Em 1980 volta à PUC Rio e continua a ser o que sempre fora – um schollar, estudioso e atencioso com seus alunos. Nos últimos anos passou a estudar a Doutrina Social da Igreja e estava fascinado com as suas proposições. Sonhava em obter um financiamento internacional e não deixava em paz o seu amigo de décadas, o brazilianista Werner Baer, que também lecionara na PUC RIO – queria criar na PUC um centro de reflexão sobre o futuro da humanidade. Dizia que colocaria na porta, inspirando-se em Platão e na sua Academia, uma placa com os seguinte frase: “ Não entre se não for antropólogo...”.
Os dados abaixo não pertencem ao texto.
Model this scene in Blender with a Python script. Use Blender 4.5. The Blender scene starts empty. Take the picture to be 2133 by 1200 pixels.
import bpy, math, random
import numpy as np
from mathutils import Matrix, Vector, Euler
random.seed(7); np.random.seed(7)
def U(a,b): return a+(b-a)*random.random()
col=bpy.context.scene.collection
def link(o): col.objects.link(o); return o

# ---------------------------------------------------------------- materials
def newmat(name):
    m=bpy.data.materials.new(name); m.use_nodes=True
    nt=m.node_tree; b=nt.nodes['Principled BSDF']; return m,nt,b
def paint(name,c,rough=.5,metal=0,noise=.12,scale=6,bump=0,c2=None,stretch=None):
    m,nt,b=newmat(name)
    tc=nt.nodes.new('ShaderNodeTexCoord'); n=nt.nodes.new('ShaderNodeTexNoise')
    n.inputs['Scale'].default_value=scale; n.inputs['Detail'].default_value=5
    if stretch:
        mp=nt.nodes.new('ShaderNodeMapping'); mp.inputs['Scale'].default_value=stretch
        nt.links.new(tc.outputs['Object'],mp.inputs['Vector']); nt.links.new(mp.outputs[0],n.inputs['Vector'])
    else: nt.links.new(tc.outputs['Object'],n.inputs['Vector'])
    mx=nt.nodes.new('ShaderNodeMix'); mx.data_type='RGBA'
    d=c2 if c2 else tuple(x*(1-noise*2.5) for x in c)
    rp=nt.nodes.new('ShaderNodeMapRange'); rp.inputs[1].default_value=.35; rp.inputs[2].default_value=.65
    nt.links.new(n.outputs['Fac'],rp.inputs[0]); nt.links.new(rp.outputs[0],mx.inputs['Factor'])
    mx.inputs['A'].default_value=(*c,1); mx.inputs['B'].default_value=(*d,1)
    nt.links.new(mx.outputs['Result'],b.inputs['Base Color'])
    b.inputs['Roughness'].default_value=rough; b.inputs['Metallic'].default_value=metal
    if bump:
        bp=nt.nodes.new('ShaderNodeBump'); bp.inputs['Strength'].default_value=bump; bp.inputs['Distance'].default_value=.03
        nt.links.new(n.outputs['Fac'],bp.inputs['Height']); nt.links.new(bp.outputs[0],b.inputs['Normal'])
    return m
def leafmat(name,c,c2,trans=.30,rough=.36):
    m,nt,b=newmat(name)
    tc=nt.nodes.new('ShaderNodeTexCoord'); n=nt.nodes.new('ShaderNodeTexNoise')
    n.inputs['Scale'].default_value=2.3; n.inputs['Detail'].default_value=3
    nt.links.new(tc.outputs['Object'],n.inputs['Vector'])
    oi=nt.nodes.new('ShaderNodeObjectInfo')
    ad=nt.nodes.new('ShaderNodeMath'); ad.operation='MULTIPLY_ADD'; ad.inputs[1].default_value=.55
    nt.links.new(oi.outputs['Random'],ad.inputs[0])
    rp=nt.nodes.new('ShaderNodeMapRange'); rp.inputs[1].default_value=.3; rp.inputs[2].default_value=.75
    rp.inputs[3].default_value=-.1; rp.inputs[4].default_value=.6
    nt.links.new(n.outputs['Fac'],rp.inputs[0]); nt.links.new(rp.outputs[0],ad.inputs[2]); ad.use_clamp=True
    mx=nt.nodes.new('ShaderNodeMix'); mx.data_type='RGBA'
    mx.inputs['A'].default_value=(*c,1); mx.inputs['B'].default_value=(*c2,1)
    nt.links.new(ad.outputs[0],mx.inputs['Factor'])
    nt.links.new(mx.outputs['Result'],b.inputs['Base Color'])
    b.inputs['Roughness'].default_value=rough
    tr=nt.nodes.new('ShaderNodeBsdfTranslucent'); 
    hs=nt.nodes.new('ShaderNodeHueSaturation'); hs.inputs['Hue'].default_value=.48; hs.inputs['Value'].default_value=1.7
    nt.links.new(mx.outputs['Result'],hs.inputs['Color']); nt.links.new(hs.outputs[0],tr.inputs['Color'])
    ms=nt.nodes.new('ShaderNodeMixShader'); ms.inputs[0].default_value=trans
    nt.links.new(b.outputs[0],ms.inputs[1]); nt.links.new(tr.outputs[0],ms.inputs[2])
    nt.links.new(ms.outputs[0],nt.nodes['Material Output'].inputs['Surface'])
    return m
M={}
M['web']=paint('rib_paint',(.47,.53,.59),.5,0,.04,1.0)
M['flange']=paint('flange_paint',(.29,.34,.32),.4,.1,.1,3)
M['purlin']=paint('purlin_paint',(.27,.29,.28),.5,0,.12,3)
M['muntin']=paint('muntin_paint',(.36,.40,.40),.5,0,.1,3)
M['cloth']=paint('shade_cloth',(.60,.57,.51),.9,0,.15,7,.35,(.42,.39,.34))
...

Preocupava-se com as proposições para as soluções dos problemas sociais gerados pela globalização, bem como para os eternos problemas nacionais, dos nascentes movimentos sociais e partidos políticos, que buscavam nos ensinamentos da Igreja Católica, justificativa para os seus projetos. Dizia em sotto você: “ Neste mundo complicado, para fazer o bem, não basta ter o coração no lado certo: é preciso ser competente...e ter real compaixão para com os pobres”.
Homens com Issac Kerstenetzky fazem falta, muita falta. Sinto imensa saudade do meu querido amigo.